We all have Anna’s nature, though, to ask why why why, to poke and prod for the loopholes in the reasoning, searching for the escape clause.
But sometimes we just need to shut up and do what’s right whether we want to or not. Sometimes obedience is an end unto itself. In the military, for example, every new recruit must learn to follow orders. At the beginning, those orders can be pretty inane—stand up, on the ground, give me 20, shut your mouth – but the point is to learn obedience. Because there will come a time when following orders can save your life, or the life of the guy next to you, or the lives of countless others.
I try to teach my kids obedience for much the same reason. I want them to listen to me so that if we’re ever in a threatening situation, they’ll just obey without deciding whether or not they feel like it. Every time we’re in a parking lot, I’m glad I’ve trained them this way:
Anna. Stop. Come back. Hold Daddy’s hand in the parking lot.
Sorry, dad!
This obedience has saved her life at least twice when my high-energy, always skipping and leaping daughter runs into traffic. There is an obvious spiritual application here: we need to learn to obey God without always questioning His motives, His means, or His opportunity. I don’t mean to say it’s inappropriate to question God, or that our questions are unwelcome–quite the opposite is true. I think one of the great graces God extends to us is allowing us to question His infinite wisdom ad nauseum. I don’t think we question too oft en either.
No, I feel like it’s one of the hallmarks of my life and ministry and personality to ask good questions and tenaciously pursue satisfying answers. But I do think one small failing in my teaching is to underemphasize obedience for the sake of obedience.
I work tirelessly to help others find solid biblical answers for why we should live as we’re instructed, which is a good, good thing. But I also think it’s important that we learn to obey God because He’s God and we’re not. At the end of the day He makes the rules.
Even when we don’t understand we ought to do as He commands, trusting that what He commands is actually in our best interests anyway.

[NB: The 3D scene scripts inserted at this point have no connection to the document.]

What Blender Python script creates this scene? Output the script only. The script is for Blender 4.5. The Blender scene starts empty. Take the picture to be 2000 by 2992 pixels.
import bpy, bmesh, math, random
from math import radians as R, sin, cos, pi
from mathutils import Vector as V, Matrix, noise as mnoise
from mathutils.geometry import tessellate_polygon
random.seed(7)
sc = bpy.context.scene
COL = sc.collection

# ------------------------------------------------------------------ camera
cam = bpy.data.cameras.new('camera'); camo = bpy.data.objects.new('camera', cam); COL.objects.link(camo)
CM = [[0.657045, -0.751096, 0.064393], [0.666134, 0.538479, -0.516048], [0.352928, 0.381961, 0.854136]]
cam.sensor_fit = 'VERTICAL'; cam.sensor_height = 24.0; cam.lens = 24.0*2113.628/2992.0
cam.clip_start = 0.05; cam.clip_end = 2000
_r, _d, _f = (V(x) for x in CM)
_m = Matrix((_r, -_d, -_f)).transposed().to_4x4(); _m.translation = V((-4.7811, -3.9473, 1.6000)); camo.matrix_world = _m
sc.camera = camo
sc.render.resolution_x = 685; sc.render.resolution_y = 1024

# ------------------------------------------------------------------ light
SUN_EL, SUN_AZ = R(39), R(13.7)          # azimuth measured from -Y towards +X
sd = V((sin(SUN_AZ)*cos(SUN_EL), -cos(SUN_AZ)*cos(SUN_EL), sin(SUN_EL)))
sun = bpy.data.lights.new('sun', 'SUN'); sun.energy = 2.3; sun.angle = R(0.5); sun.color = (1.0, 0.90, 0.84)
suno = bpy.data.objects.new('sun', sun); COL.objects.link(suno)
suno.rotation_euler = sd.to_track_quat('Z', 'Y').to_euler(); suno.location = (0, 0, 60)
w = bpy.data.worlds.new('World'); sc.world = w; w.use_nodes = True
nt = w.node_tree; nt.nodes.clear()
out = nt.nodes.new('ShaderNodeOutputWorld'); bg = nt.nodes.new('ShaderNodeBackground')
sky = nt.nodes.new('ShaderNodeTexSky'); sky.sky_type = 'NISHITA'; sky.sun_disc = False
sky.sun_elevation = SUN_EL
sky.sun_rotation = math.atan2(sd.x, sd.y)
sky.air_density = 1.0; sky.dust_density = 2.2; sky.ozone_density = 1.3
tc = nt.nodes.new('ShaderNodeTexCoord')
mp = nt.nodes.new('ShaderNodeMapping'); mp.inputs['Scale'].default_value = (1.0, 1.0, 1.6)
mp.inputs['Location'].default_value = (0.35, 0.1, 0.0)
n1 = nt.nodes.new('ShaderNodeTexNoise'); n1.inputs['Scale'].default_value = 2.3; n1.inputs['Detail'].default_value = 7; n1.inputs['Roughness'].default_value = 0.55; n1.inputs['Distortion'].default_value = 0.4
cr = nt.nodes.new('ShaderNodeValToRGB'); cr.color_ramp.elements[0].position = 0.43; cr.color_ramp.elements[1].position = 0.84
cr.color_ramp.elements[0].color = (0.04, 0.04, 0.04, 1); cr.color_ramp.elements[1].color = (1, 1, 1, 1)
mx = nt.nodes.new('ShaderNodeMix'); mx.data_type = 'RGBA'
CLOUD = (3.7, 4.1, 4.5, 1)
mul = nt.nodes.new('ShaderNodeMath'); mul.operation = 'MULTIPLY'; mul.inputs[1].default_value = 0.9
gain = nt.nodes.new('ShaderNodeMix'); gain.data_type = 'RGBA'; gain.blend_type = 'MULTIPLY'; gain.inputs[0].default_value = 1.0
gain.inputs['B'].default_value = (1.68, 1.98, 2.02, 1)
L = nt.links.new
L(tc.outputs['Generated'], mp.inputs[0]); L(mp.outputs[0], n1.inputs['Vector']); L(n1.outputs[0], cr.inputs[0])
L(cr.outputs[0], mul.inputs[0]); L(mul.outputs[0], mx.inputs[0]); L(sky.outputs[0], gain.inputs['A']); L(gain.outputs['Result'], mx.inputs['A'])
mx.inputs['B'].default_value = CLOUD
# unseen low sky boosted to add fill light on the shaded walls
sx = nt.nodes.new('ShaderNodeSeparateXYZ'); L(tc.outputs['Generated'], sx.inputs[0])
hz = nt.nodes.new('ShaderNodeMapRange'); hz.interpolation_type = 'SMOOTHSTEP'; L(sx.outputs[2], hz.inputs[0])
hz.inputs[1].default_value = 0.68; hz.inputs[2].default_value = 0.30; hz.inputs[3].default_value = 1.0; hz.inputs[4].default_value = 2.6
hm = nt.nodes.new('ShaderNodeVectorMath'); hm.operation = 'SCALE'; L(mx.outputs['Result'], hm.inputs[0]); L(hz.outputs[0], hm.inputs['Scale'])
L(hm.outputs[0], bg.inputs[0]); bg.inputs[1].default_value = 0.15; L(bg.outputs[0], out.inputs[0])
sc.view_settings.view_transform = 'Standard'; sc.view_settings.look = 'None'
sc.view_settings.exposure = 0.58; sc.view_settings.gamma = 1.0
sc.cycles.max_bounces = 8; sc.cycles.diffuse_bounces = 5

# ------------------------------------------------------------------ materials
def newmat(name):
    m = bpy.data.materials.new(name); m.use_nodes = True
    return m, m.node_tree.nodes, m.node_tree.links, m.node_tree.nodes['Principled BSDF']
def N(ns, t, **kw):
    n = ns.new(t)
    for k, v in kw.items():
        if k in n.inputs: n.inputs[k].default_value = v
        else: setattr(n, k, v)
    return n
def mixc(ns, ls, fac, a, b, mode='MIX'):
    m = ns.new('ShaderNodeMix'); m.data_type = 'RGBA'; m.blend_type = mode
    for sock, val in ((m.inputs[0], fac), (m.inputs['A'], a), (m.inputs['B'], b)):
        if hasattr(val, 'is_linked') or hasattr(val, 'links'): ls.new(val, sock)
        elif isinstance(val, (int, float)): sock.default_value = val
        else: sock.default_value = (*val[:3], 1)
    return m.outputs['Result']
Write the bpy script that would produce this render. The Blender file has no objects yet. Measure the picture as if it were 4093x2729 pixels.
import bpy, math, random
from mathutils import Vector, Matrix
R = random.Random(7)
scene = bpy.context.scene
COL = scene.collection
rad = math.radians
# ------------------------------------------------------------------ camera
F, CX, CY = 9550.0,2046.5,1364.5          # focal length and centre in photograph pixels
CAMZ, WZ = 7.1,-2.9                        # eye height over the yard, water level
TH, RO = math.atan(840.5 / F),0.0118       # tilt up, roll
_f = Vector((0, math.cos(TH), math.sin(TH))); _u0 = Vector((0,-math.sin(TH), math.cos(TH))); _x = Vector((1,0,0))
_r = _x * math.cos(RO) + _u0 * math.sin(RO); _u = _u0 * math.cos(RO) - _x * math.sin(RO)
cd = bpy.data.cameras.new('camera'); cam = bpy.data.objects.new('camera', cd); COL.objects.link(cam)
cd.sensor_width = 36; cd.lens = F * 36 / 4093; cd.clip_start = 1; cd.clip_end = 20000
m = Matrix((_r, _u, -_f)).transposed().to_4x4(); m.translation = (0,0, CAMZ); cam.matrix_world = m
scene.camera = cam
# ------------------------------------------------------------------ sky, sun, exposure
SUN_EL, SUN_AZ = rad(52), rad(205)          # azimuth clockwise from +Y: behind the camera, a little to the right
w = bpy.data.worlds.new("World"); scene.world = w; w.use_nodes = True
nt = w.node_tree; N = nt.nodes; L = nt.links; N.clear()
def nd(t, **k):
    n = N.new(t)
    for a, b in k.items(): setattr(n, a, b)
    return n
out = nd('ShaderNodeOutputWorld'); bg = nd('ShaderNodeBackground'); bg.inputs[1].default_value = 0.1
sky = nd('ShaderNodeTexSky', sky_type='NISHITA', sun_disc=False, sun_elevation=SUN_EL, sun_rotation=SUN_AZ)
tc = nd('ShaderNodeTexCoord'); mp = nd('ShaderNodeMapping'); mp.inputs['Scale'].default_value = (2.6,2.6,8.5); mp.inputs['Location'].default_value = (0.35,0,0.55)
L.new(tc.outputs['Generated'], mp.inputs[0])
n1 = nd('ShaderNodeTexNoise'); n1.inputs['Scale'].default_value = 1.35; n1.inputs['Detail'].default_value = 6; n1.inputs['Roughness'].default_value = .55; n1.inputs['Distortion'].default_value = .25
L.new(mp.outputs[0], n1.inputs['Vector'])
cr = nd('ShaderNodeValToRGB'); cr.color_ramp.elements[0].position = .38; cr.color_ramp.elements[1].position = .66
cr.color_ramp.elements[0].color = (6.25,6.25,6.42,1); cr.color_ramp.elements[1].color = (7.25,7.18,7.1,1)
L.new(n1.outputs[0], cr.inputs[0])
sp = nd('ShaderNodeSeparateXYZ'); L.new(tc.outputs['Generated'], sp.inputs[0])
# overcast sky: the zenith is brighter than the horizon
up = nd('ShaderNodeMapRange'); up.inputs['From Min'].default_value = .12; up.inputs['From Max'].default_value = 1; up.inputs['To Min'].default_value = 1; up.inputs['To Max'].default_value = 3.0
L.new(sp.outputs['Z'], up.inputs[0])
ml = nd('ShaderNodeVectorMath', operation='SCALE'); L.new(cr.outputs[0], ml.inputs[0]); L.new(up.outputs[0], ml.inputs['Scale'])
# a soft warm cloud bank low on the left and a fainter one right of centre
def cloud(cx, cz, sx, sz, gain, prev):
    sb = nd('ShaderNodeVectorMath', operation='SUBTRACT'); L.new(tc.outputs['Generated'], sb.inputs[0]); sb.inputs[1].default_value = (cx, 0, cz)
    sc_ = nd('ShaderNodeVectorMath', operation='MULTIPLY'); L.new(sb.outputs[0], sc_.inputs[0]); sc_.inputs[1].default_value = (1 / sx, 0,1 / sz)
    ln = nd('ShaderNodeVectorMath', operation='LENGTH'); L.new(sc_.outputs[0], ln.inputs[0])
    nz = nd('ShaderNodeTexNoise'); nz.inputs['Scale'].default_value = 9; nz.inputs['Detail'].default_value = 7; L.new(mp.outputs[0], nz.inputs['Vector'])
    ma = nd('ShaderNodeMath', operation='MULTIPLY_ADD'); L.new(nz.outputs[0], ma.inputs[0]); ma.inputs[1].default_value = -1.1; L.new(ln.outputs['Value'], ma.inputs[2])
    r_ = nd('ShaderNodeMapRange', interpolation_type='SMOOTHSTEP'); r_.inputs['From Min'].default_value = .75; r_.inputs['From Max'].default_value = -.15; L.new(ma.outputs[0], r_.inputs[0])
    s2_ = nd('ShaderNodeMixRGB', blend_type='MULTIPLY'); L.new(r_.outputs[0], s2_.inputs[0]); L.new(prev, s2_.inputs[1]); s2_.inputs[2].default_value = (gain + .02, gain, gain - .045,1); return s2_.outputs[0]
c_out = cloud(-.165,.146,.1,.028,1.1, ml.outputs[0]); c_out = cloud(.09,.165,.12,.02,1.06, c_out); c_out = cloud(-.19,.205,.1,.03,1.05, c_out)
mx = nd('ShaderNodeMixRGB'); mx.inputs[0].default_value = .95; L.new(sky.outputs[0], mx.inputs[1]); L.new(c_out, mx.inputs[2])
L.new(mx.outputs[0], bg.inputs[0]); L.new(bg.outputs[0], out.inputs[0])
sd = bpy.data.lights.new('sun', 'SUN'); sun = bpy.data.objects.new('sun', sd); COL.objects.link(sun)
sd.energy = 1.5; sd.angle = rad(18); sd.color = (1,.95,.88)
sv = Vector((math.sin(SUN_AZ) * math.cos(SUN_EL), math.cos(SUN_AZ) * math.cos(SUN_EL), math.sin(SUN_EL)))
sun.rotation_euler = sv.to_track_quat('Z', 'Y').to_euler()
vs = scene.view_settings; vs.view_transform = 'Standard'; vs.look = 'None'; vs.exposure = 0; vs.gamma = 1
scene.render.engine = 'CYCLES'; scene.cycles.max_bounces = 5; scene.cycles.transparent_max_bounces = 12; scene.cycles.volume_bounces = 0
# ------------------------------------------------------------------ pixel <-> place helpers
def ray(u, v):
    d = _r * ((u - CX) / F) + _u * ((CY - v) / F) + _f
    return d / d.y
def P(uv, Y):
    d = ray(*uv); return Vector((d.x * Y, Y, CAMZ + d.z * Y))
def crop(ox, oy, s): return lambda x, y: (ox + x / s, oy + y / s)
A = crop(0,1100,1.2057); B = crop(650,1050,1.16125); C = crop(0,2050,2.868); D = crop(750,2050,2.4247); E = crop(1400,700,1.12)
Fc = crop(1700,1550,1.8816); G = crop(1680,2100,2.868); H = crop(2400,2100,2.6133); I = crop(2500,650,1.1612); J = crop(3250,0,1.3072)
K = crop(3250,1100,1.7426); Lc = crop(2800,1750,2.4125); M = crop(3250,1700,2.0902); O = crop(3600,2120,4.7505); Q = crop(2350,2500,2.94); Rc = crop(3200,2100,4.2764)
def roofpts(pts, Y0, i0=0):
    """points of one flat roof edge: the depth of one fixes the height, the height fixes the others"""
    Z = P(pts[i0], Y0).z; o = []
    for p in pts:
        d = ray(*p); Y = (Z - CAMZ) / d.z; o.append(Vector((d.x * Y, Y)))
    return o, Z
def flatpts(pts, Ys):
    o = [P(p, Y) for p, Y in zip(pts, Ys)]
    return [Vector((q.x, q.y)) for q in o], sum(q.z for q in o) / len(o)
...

Jesus modeled for us this obedience for its own sake by being baptized, even though he didn’t need to receive baptism for the repentance of sins.
I see three reasons for Jesus’ baptism. First, his baptism fulfilled a prophecy about the entrance of the Savior of the World to the world stage (see Matt hew 3.1-2, 13-17, and Isaiah 40.3). Second, it made a public declaration of his ministry and connected him to all who had come before him preaching repentance. Third, it modeled obedience. He showed us there are things we ought to do even if we think we don’t need to do them.
That’s powerful.
In my short life I’ve heard an awful lot of people speak about an awful lot of spiritual things they don’t think they need to do.
I’ve heard people say they don’t need to serve at their local church because it would take time away from their kids or they volunteer somewhere else or they’re just too busy.
Those are good reasons for not serving in our local churches for a season, but they become problematic if we never prioritize the work of the ministry in our families and our schedules. I’ve heard people say they don’t need to give money to their local church because they give money elsewhere or they don’t have much money or they think the church is not as responsible with money as it should be.
Those are valid considerations, but a few short conversations with an elder or member of a finance team can address them. Our refusal to give to the mission of Christ’s church says more about what kind of people we are than it does about the church.
I’ve heard people say they don’t need to study the Scriptures on their own because they get such good biblical teaching at church or they get such great input through blogs and podcasts or they find the Bible too difficult to understand.
Even if true, those things do not mutually exclude the truth that everyone needs to read and study the Bible for themselves so they can grow personally and learn individually from the Holy Spirit.
I’ve heard people say they don’t need to pray, or invite others into the life of the church, or fast, or forgive, or be involved in spiritual conversation with those around them, or extend the hand of friendship to someone not like them, or, or, or whatever.
They always have good reasons.
But sometimes we just need to do the things God has commanded us to do, even if that means our obedience precedes our understanding.